LAWS(BOM)-2005-8-68

RAMDAS ANANT NAIK Vs. JACOB FERNANDES

Decided On August 04, 2005
RAMDAS ANANT NAIK Appellant
V/S
JACOB FERNANDES Respondents

JUDGEMENT

(1.) THE Appellant is the original Complainant. He is challenging the judgment and Order passed by the Judicial magistrate, First Class at Margao in Criminal case No. 335/n/97/d. By the said Judgment and Order dated 11th February, 2004, the trial court was pleased to acquit the Accused for an offence punishable under Section 138 of the negotiable Instruments Act, 1881 (Act, for short ).

(2.) THE brief facts which are relevant for the purpose of deciding this Criminal Appeal are as under:-The Appellant filed a complaint against respondent No. 1 under Section 138 of the said act in the Court of the Judicial Magistrate, First class at Margao. It was alleged in the complaint that the Accused had taken a friendly loan to the tune of Rs. 7,50,000/- from the Complainant and had promised to pay the same with interest at the rate of 22% per annum. It was alleged in the complaint that the Complainant had borrowed part of amount from his friends and well-wishers and had given it to the Accused. It was further alleged that the Accused handed over to the Complainant a cheque for an amount of Rs. 7,50,000/- dated 02-06-1997 which was drawn on Canara Bank, Chandor. However, on presentation of the said cheque it was returned dishonoured to the Complainant through his Bankers on the ground of "insufficient funds". Thereafter, a complaint was filed when the Accused did not pay the amount within 15 days from the receipt of the statutory notice which was sent by the complainant.

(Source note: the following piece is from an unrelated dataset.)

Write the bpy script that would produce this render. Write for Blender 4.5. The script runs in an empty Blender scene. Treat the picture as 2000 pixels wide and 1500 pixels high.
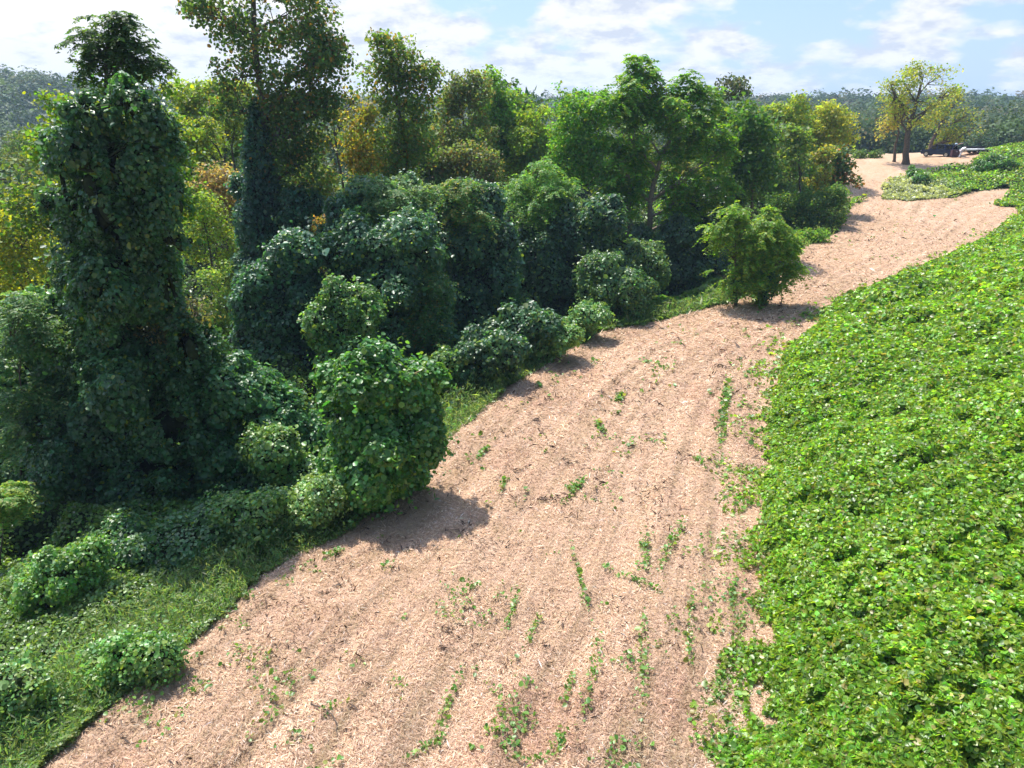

(3.) I have heard the learned Counsel appearing on behalf of the Appellant and the learned Counsel appearing on behalf of the respondent No. 1. The learned Counsel appearing on behalf of the Appellant has taken me through the Judgment of the trial Court as also the evidence adduced by the Complainant and the Respondent. He submitted that the trial court had erred in coming to a conclusion that there was no subsisting debt or liability inter se between the parties. He submitted that the trial court had clearly erred in coming to a conclusion that the presumption which was raised under Section 139 of the said Act was rebutted by the Accused. He further submitted that the Accused had kept on changing his defence from time to time and this fact was borne out by the evidence which had come on record. He submitted that, therefore, the accused by raising these inconsistent pleas had not discharged the burden which was cast on him under Section 139 of the said Act. He submitted that at one stage the Accused had taken a defence that the cheque was issued by him as a Director of the Company and on the other hand he had taken a defence that he did not owe any money to the Appellant and that the Company namely M/s. Waves Shipping Pvt. Ltd. owed the money to the Complainant. He further submitted that the Accused at the same time had raised a defence that the cheque in question was given in lieu of the transaction of sale of property and the said transaction not having materialised there was no question of payment of the said amount. The learned counsel appearing on behalf of the Appellant submitted that the trial Court has erred in not appreciating the fact that the 2 transactions were separate and distinct and did not overlap one and another. The learned Counsel further tried to point out from the cross-examination and the admission given by the Accused that none of the defences which he had raised however was correct. He, therefore, submitted that the finding recorded by the trial Court was liable to be set aside and the Accused was liable to be convicted for the offence punishable under Section 138 of the said Act. He submitted that the finding given by the trial Court that the cheques which were issued by the Accused were blank cheques was not based on proper evidence of the Accused.